Generally I see the following choices:

 1. Upstream never removes machine types or properties they use

 2. Upstream removes machine types after N releases / Y years,
    but keeps properties related to them forever

 3. Upstream removes machine types after N releases / Y years,
    & removes some associated properties at same time.

 4. Upstream removes machine types after N releases / Y years,
    & optionally marks associated properties as deprecated,
    removing them in accordance with deprecation policy.

Option 1 is current state of play, leaving burden on upstream
forever, and letting machine list grow without bound.

Option 2 stops the '-M ?' list growing without bound, but aside from
that is the same as option 1. Not much difference from option 1, since
supporting the properties is what adds the core maint burden, not the
machine types themselves.

Options 3/4 reduce burden on QEMU upstream, at cost of requiring the
downstream vendor(s) to un-delete properties that upstream decides to
remove and deal with any fallout that entails.  The work involved in
undeleting stuff is larger than the work involved in keeping it alive
in upstream, because downstream has to undelete it, resolve conflicts,
and then do all the same work upstream would have been doing had it
not delete it & deal with further merge conflicts.


Downstreams may not care about difference betweeen option 1 & 2 if
they define their own custom machine types (RHEL & Ubuntu both do)

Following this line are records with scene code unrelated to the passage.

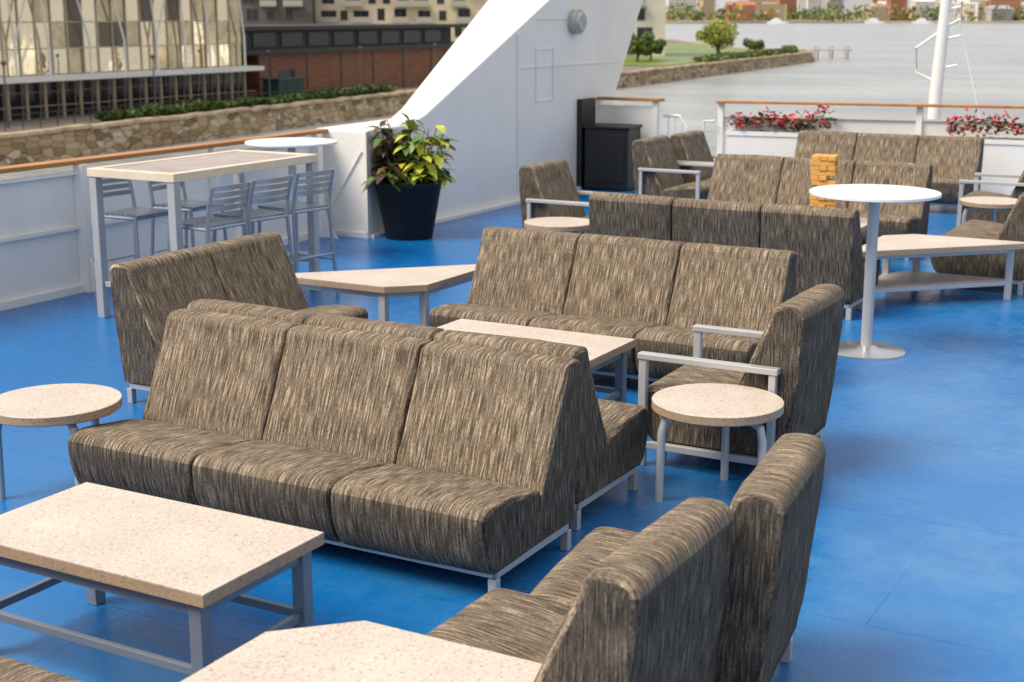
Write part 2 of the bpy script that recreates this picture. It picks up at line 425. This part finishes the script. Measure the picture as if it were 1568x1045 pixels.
# ---------------- plants ----------------
def leaf_geo(m,P,d,up,L,W,droop=.25):
    d=d.normalized(); s=d.cross(up); 
    if s.length<.05: s=d.cross(Vector((1,0,0)))
    s.normalize(); n=s.cross(d).normalized()
    pr=[(0,.12),(.22,.75),(.45,1),(.75,.68),(1,.03)]
    vs=[]
    for t,w in pr:
        c=P+d*(L*t)-Vector((0,0,1))*(droop*L*t*t)
        vs+= [c-s*(W/2*w)+n*(.12*W*w),c,c+s*(W/2*w)+n*(.12*W*w)]
    fs=[]
    for i in range(4):
        for j in range(2): fs.append((i*3+j,i*3+j+1,i*3+j+4,i*3+j+3))
    m.add(vs,fs)
def quad_leaf(m,P,L,W):
    d=Vector((random.gauss(0,1),random.gauss(0,1),random.gauss(0,1))).normalized(); s=d.cross(Vector((U(-1,1),U(-1,1),U(-1,1)))).normalized()
    m.add([P-d*L/2,P+s*W/2,P+d*L/2,P-s*W/2],[(0,1,2,3)])
def potted():
    e=empty("potted_plant",-7.66,11.72)
    m=MB(); m.lathe([(.225,0),(.232,.01),(.325,.52),(.335,.53),(.338,.565),(.325,.572),(.305,.572),(.30,.50),(.02,.50)],56); m.obj("pot",POT,e,0,True)
    m=MB(); m.lathe([(.30,.49),(.30,.52),(.01,.53)],24); m.obj("soil",SOIL,e)
    cats={"lime_leaves":MB(),"green_leaves":MB(),"dark_leaves":MB(),"red_leaves":MB()}
    st=MB()
    right=Vector((math.cos(TH),math.sin(TH),0))
    for k in range(54):
        ang=2*math.pi*k/54*7+U(-.2,.2); rr=.26*math.sqrt(R()); base=Vector((rr*math.cos(ang)*.7,rr*math.sin(ang)*.7,.52))
        tip=Vector((math.cos(ang)*rr*1.5,math.sin(ang)*rr*1.5,U(.68,1.24)-rr*.45))
        st.tube([base,base.lerp(tip,.5)+Vector((U(-.02,.02),U(-.02,.02),0)),tip],[.007,.006,.004],5)
        dark = tip.dot(right)<U(-.06,.02)
        for j in range(9):
            t=U(.2,1.0); P=base.lerp(tip,t)
            a2=U(0,2*math.pi); out=Vector((math.cos(a2),math.sin(a2),U(-.3,.8)))+Vector((tip.x,tip.y,0))*1.5
            if dark: c="dark_leaves" if R()<.60 else ("red_leaves" if R()<.35 else "green_leaves")
            else: c="lime_leaves" if R()<.62 else ("green_leaves" if R()<.9 else "dark_leaves")
            L=U(.13,.22); leaf_geo(cats[c],P,out,Vector((0,0,1)),L,L*U(.5,.68),U(.2,.8))
    st.obj("stems",BARK,e)
    M={"lime_leaves":leaf_mat("lime_leaf",(.30,.40,.03),(.68,.66,.09),9),"green_leaves":leaf_mat("green_leaf",(.03,.08,.015),(.12,.21,.03),9),
       "dark_leaves":leaf_mat("purple_black_leaf",(.022,.012,.010),(.085,.038,.020),9),"red_leaves":leaf_mat("rust_leaf",(.10,.06,.02),(.25,.17,.04),9)}
    for k,v in cats.items(): v.obj(k,M[k],e,0,True)
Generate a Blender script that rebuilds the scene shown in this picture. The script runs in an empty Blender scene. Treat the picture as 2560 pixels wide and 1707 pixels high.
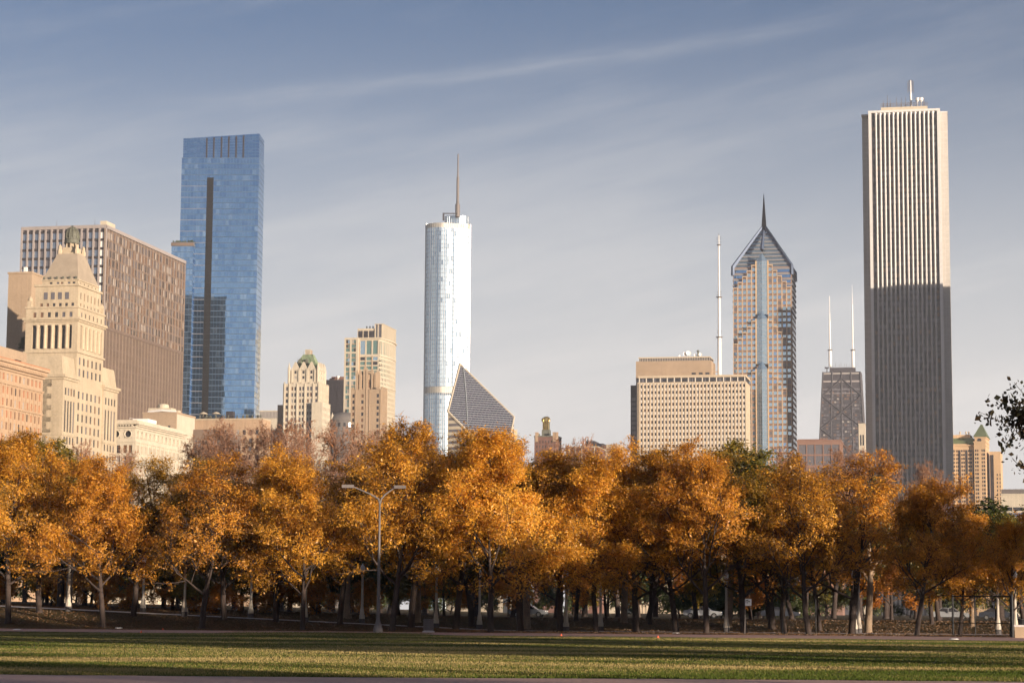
import bpy, bmesh, math, random
import numpy as np
from mathutils import Matrix, Vector
rad = math.radians
rng = random.Random(7)

# ------------------------------------------------------------------ camera
F = 5500.0                      # focal length in pixels of a 2560 px wide frame
CAMH = 1.75
PITCH = math.atan((1528 - 853.5) / F)
ROLL = rad(0.38)
fw = Vector((0, math.cos(PITCH), math.sin(PITCH)))
r0 = Vector((1, 0, 0)); u0 = r0.cross(fw)
RT = r0 * math.cos(ROLL) + u0 * math.sin(ROLL)
UP = -r0 * math.sin(ROLL) + u0 * math.cos(ROLL)
scene = bpy.context.scene
col = scene.collection
cam = bpy.data.cameras.new('camera')
cam.sensor_width = 36.0
cam.lens = F / 2560 * 36.0
cam.clip_start = 0.5
cam.clip_end = 30000
camo = bpy.data.objects.new('camera', cam)
camo.matrix_world = Matrix((( RT.x, UP.x, -fw.x, 0), (RT.y, UP.y, -fw.y, 0), (RT.z, UP.z, -fw.z, CAMH), (0, 0, 0, 1)))
col.objects.link(camo)
scene.camera = camo

# ------------------------------------------------------------------ light
SUN_ANG = 136.0                 # clockwise from the viewing direction (+Y)
SUN_EL = 5.6
sd = Vector((math.sin(rad(SUN_ANG)) * math.cos(rad(SUN_EL)), math.cos(rad(SUN_ANG)) * math.cos(rad(SUN_EL)), math.sin(rad(SUN_EL))))
sun = bpy.data.lights.new('sun', 'SUN')
sun.energy = 5.0
sun.angle = rad(0.6)
sun.color = (1.0, 0.84, 0.66)
suno = bpy.data.objects.new('sun', sun)
suno.rotation_euler = sd.to_track_quat('Z', 'Y').to_euler()
suno.location = (0, -50, 120)
col.objects.link(suno)

world = bpy.data.worlds.new('World')
scene.world = world
world.use_nodes = True
SKY_STRENGTH = 0.0545
def build_sky():
    nt = world.node_tree; N = nt.nodes; L = nt.links
    for n in list(N): N.remove(n)
    out = N.new('ShaderNodeOutputWorld'); bg = N.new('ShaderNodeBackground')
    bg.inputs['Strength'].default_value = SKY_STRENGTH
    L.new(bg.outputs[0], out.inputs[0])
    sky = N.new('ShaderNodeTexSky'); sky.sky_type = 'NISHITA'; sky.sun_disc = False
    sky.sun_elevation = rad(SUN_EL); sky.sun_rotation = rad(SUN_ANG)
    sky.altitude = 180; sky.air_density = 1.0; sky.dust_density = 0.5; sky.ozone_density = 5.0
    tc = N.new('ShaderNodeTexCoord'); sx = N.new('ShaderNodeSeparateXYZ')
    L.new(tc.outputs['Generated'], sx.inputs[0])
    def M(op, a, b=None, c=None, clamp=False):
        n = N.new('ShaderNodeMath'); n.operation = op; n.use_clamp = clamp
        for i, v in enumerate((a, b, c)):
            if v is None: continue
            if isinstance(v, (int, float)): n.inputs[i].default_value = v
            else: L.new(v, n.inputs[i])
        return n.outputs[0]
    az = M('ARCTAN2', sx.outputs[0], sx.outputs[1]); el = M('ARCSINE', sx.outputs[2])
    # thin cirrus: noise drawn out along a slightly rising line
    def streak(scale_a, scale_e, slant, detail, w):
        cb = N.new('ShaderNodeCombineXYZ')
        L.new(M('MULTIPLY', az, scale_a), cb.inputs[0])
        L.new(M('MULTIPLY', M('SUBTRACT', el, M('MULTIPLY', az, slant)), scale_e), cb.inputs[1])
        cb.inputs[2].default_value = w
        n = N.new('ShaderNodeTexNoise'); n.inputs['Scale'].default_value = 1.0
        n.inputs['Detail'].default_value = detail; n.inputs['Roughness'].default_value = 0.55
        L.new(cb.outputs[0], n.inputs['Vector'])
        return n.outputs['Fac']
    c1 = streak(4.0, 20.0, 0.18, 5, 1.3)
    c2 = streak(9.0, 75.0, 0.24, 4, 7.7)
    cir = M('ADD', M('MULTIPLY', c1, 0.72), M('MULTIPLY', c2, 0.28))
    mr = N.new('ShaderNodeMapRange'); mr.interpolation_type = 'SMOOTHSTEP'
    mr.inputs['From Min'].default_value = 0.44; mr.inputs['From Max'].default_value = 0.66
    L.new(cir, mr.inputs['Value'])
    # old contrail
    d = M('SUBTRACT', el, M('MULTIPLY_ADD', az, 0.121, 0.2450))
    wob = streak(14.0, 14.0, 0.0, 3, 3.1)
    d = M('ADD', d, M('MULTIPLY', M('SUBTRACT', wob, 0.5), 0.006))
    band = M('EXPONENT', M('MULTIPLY', M('MULTIPLY', d, d), -1.0 / (0.0036 ** 2)))
    pat = streak(30.0, 260.0, 0.121, 4, 5.0)
    rng_a = N.new('ShaderNodeMapRange'); rng_a.interpolation_type = 'SMOOTHSTEP'
    rng_a.inputs['From Min'].default_value = -0.21; rng_a.inputs['From Max'].default_value = -0.07
    L.new(az, rng_a.inputs['Value'])
    rng_b = N.new('ShaderNodeMapRange'); rng_b.interpolation_type = 'SMOOTHSTEP'
    rng_b.inputs['From Min'].default_value = 0.21; rng_b.inputs['From Max'].default_value = 0.06
    L.new(az, rng_b.inputs['Value'])
    trail = M('MULTIPLY', M('MULTIPLY', band, M('MULTIPLY_ADD', pat, 1.5, -0.15, True)), M('MULTIPLY', rng_a.outputs[0], rng_b.outputs[0]))
    # haze of thin cloud thickens towards the horizon
    hz = N.new('ShaderNodeMapRange'); hz.interpolation_type = 'SMOOTHSTEP'
    hz.inputs['From Min'].default_value = 0.30; hz.inputs['From Max'].default_value = 0.055
    hz.inputs['To Min'].default_value = 0.09; hz.inputs['To Max'].default_value = 0.93
    L.new(el, hz.inputs['Value'])
    fac = M('ADD', M('MULTIPLY', mr.outputs[0], 0.13), hz.outputs[0])
    fac = M('ADD', fac, M('MULTIPLY', trail, 0.16), None, True)
    mix = N.new('ShaderNodeMix'); mix.data_type = 'RGBA'
    L.new(fac, mix.inputs['Factor'])
    L.new(sky.outputs[0], mix.inputs['A'])
    mix.inputs['B'].default_value = CLOUD_COL
    L.new(mix.outputs['Result'], bg.inputs['Color'])
CLOUD_COL = (7.15, 6.95, 6.8, 1)
build_sky()
vs = scene.view_settings
vs.view_transform = 'Standard'; vs.look = 'None'; vs.gamma = 1.0; vs.exposure = 1.0
vs.use_curve_mapping = False
scene.cycles.max_bounces = 4; scene.cycles.transparent_max_bounces = 4
scene.cycles.diffuse_bounces = 2; scene.cycles.glossy_bounces = 2; scene.cycles.transmission_bounces = 2
scene.cycles.use_adaptive_sampling = True; scene.cycles.adaptive_threshold = 0.035
scene.cycles.caustics_reflective = False; scene.cycles.caustics_refractive = False

# ------------------------------------------------------------------ helpers
CAM = Vector((0, 0, CAMH))
def ray(px, py): return fw + RT * ((px - 1280) / F) + UP * ((853.5 - py) / F)
def V(px, py, dep):
    d = ray(px, py); return CAM + d * (dep / d.y)
G = rad(11.5)                   # the street grid's north lies 11.5 degrees right of the view
def sstep(a, b, x):
    t = min(1, max(0, (x - a) / (b - a))); return t * t * (3 - 2 * t)
def rowline(x): return 190 - 0.2035 * x
def gz(x, y):
    s = y - rowline(x)
    path = min(2.7, 0.041 * max(0.0, -(x + 1.0)))
    ramp = path * sstep(-5, 12, s)
    berm = 1.1 * sstep(17, 38, s) * (1 - min(1, ramp / 2.2))
    return ramp + berm
def ground_at(px, py):
    """where the ray of a pixel meets the terrain"""
    d = ray(px, py); lo, hi = 30.0, 420.0
    for _ in range(60):
        m = (lo + hi) / 2; p = CAM + d * (m / d.y)
        if p.z > gz(p.x, p.y): lo = m
        else: hi = m
    p = CAM + d * (lo / d.y)
    return Vector((p.x, p.y, gz(p.x, p.y)))

class MB:
    def __init__(s): s.v = []; s.f = []
    def quad(s, a, b, c, d):
        i = len(s.v); s.v += [tuple(a), tuple(b), tuple(c), tuple(d)]; s.f.append((i, i+1, i+2, i+3)); return s
    def tri(s, a, b, c):
        i = len(s.v); s.v += [tuple(a), tuple(b), tuple(c)]; s.f.append((i, i+1, i+2)); return s
    def box(s, x0, x1, y0, y1, z0, z1):
        i = len(s.v)
        s.v += [(x0,y0,z0),(x1,y0,z0),(x1,y1,z0),(x0,y1,z0),(x0,y0,z1),(x1,y0,z1),(x1,y1,z1),(x0,y1,z1)]
        s.f += [(i,i+3,i+2,i+1),(i+4,i+5,i+6,i+7),(i,i+1,i+5,i+4),(i+1,i+2,i+6,i+5),(i+2,i+3,i+7,i+6),(i+3,i,i+4,i+7)]
        return s
    def prism(s, poly, z0, z1, top=None):
        """poly: counter-clockwise plan; top: optional plan of the upper end"""
        top = top or poly; n = len(poly); i = len(s.v)
        s.v += [(p[0], p[1], z0) for p in poly] + [(p[0], p[1], z1) for p in top]
        for k in range(n): s.f.append((i+k, i+(k+1) % n, i+n+(k+1) % n, i+n+k))
        s.f.append(tuple(i+n+k for k in range(n))); s.f.append(tuple(i+n-1-k for k in range(n)))
        return s
    def frustum(s, x0, x1, y0, y1, z0, X0, X1, Y0, Y1, z1):
        return s.prism([(x0,y0),(x1,y0),(x1,y1),(x0,y1)], z0, z1, [(X0,Y0),(X1,Y0),(X1,Y1),(X0,Y1)])
    def lathe(s, cx, cy, prof, n=16):
        i = len(s.v)
        for r, z in prof:
            for k in range(n):
                a = 2 * math.pi * k / n; s.v.append((cx + r * math.cos(a), cy + r * math.sin(a), z))
        for j in range(len(prof) - 1):
            for k in range(n):
                a = i + j*n + k; b = i + j*n + (k+1) % n; s.f.append((a, b, b+n, a+n))
        s.f.append(tuple(i + (len(prof)-1)*n + k for k in range(n)))
        return s
    def tube(s, pts, rs, n=6):
        i = len(s.v); m = len(pts); P = [Vector(p) for p in pts]
        for j in range(m):
            t = (P[min(j+1, m-1)] - P[max(j-1, 0)])
            t = t.normalized() if t.length > 1e-9 else Vector((0, 0, 1))
            a = Vector((1, 0, 0)) if abs(t.x) < 0.8 else Vector((0, 1, 0))
            e1 = t.cross(a).normalized(); e2 = t.cross(e1)
            for k in range(n):
                an = 2 * math.pi * k / n
                q = P[j] + (e1 * math.cos(an) + e2 * math.sin(an)) * rs[j]
                s.v.append((q.x, q.y, q.z))
        for j in range(m - 1):
            for k in range(n):
                a = i + j*n + k; b = i + j*n + (k+1) % n; s.f.append((a, b, b+n, a+n))
        s.f.append(tuple(i + (m-1)*n + k for k in range(n)))
        return s
    def punch(s, o, u, W, z0, z1, cols, rows, depth, out, skip=None):
        """a wall with real openings: o corner, u direction along it; openings go to out as (centre, u, w, h)"""
        n = (u[1], -u[0])
        def P(a, z, d=0.0): return (o[0] + u[0]*a - n[0]*d, o[1] + u[1]*a - n[1]*d, z)
        e = 0.0
        for (a, b) in cols:
            if a > e + 1e-4: s.quad(P(e, z0), P(a, z0), P(a, z1), P(e, z1))
            zc = z0
            for j, (c, d_) in enumerate(rows):
                if skip and skip(a, c): continue
                if c > zc + 1e-4: s.quad(P(a, zc), P(b, zc), P(b, c), P(a, c))
                s.quad(P(a, c), P(b, c), P(b, c, depth), P(a, c, depth)); s.quad(P(b, d_), P(a, d_), P(a, d_, depth), P(b, d_, depth))
                s.quad(P(a, d_), P(a, c), P(a, c, depth), P(a, d_, depth)); s.quad(P(b, c), P(b, d_), P(b, d_, depth), P(b, c, depth))
                out.append((P((a+b)/2, (c+d_)/2, depth - 0.06), u, b - a, d_ - c)); zc = d_
            if z1 > zc + 1e-4: s.quad(P(a, zc), P(b, zc), P(b, z1), P(a, z1))
            e = b
        if W > e + 1e-4: s.quad(P(e, z0), P(W, z0), P(W, z1), P(e, z1))
        return s
    def block(s, x0, x1, y0, y1, z0, z1, S=None, E=None, depth=0.35, out=None, roof=True, skipS=None, skipE=None):
        if S: s.punch((x0, y0), (1, 0), x1-x0, z0, z1, S[0], S[1], depth, out, skipS)
        else: s.quad((x0,y0,z0),(x1,y0,z0),(x1,y0,z1),(x0,y0,z1))
        if E: s.punch((x1, y0), (0, 1), y1-y0, z0, z1, E[0], E[1], depth, out, skipE)
        else: s.quad((x1,y0,z0),(x1,y1,z0),(x1,y1,z1),(x1,y0,z1))
        s.quad((x1,y1,z0),(x0,y1,z0),(x0,y1,z1),(x1,y1,z1)); s.quad((x0,y1,z0),(x0,y0,z0),(x0,y0,z1),(x0,y1,z1))
        if roof: s.quad((x0,y0,z1),(x1,y0,z1),(x1,y1,z1),(x0,y1,z1))
        return s
    def mesh(s, name, mat):
        me = bpy.data.meshes.new(name); me.from_pydata(s.v, [], s.f)
        if mat: me.materials.append(mat)
        me.update(); return me
    def build(s, name, mat, parent=None, smooth=False, kind=None):
        me = s.mesh(name, mat)
        if smooth: me.polygons.foreach_set('use_smooth', [True] * len(me.polygons))
        o = bpy.data.objects.new(name, me); col.objects.link(o)
        if parent: o.parent = parent
        if kind: o['kind'] = kind
        return o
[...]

Effectively it comes down to who should have the maint burden,
upstream or downstream.



If it takes more work downstream to undelete & maintain machine
types in the downstream fork, that means downstream maintainers
less free time to improve QEMU upstream. From that POV, deleting
machine types & props upstream is actually counterproductive to
upstream on balance. The rational thing would thus be to stick
with status quo, and explicitly cdeclare that upstream will *never*
delete machine types, or make their lifetime long enough for the
longest lived downstream (10 years min & by the time we get to
10 years, it might even be 15 years).